## WRITTEN EXERCISE
Return, exactly as written, every line from the first line of the data below through the line that contains "PI = math.pi".

## DATA SHOWN
▼▼▼

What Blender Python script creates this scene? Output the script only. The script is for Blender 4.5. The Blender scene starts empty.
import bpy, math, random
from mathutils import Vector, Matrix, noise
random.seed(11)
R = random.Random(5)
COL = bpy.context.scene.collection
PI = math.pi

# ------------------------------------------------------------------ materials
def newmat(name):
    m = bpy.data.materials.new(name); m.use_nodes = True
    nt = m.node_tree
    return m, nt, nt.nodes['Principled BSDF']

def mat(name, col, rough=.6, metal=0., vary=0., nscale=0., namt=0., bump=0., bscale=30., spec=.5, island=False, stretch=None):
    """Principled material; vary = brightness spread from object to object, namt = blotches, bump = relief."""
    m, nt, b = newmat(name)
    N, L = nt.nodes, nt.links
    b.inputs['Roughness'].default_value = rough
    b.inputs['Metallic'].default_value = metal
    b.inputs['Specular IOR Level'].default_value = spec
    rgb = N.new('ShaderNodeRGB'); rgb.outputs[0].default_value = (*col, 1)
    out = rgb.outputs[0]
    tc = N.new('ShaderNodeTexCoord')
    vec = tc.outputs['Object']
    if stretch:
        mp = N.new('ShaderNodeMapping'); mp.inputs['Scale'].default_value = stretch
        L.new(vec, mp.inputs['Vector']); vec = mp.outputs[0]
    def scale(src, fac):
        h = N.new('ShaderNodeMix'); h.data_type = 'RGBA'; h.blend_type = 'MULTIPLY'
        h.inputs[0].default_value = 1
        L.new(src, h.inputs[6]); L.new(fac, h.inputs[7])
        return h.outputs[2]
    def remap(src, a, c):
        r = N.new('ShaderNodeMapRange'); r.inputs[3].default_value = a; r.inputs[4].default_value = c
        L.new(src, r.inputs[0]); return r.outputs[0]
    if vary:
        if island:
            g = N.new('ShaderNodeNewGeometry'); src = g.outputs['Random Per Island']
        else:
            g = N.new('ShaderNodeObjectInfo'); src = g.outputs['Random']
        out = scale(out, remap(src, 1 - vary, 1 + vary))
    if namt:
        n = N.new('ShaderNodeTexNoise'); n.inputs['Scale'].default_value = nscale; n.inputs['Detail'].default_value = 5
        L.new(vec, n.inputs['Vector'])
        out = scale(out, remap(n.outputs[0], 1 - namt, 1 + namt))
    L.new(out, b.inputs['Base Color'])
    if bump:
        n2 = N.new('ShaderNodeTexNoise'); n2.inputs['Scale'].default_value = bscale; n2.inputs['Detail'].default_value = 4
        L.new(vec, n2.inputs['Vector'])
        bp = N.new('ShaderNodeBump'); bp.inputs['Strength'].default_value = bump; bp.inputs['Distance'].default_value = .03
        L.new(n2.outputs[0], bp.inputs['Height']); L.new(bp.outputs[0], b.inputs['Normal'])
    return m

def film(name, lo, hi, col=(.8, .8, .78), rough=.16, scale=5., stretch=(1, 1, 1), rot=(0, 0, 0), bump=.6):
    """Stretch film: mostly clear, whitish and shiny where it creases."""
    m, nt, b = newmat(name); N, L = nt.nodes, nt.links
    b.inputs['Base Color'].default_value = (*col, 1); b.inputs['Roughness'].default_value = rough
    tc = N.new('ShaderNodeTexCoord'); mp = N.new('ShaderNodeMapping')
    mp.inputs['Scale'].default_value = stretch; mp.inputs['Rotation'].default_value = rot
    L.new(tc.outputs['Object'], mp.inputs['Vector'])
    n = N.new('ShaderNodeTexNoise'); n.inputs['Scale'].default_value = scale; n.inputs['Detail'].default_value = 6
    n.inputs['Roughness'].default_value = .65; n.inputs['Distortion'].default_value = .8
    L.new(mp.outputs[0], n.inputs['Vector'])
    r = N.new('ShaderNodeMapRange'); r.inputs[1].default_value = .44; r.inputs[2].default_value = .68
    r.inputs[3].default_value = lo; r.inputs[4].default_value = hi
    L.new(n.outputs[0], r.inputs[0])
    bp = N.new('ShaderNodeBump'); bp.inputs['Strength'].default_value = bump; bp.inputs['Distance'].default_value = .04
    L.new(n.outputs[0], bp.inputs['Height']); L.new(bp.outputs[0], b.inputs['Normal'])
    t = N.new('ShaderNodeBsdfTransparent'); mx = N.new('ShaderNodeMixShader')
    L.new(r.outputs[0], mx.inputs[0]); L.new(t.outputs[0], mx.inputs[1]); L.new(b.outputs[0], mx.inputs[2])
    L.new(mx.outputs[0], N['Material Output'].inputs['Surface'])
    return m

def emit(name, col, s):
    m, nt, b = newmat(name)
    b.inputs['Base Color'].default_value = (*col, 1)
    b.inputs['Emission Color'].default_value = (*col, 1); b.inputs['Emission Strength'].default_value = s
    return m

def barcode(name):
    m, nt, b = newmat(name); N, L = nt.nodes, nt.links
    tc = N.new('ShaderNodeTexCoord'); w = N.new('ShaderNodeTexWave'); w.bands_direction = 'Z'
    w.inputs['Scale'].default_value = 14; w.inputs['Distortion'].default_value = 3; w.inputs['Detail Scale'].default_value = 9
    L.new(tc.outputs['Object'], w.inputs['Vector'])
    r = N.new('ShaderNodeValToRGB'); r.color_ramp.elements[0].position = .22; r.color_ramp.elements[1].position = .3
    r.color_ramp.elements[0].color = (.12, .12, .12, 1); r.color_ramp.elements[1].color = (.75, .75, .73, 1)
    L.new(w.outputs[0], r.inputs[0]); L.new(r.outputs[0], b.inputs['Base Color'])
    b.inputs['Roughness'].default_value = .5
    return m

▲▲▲

## CORRECT RESPONSE
What Blender Python script creates this scene? Output the script only. The script is for Blender 4.5. The Blender scene starts empty.
import bpy, math, random
from mathutils import Vector, Matrix, noise
random.seed(11)
R = random.Random(5)
COL = bpy.context.scene.collection
PI = math.pi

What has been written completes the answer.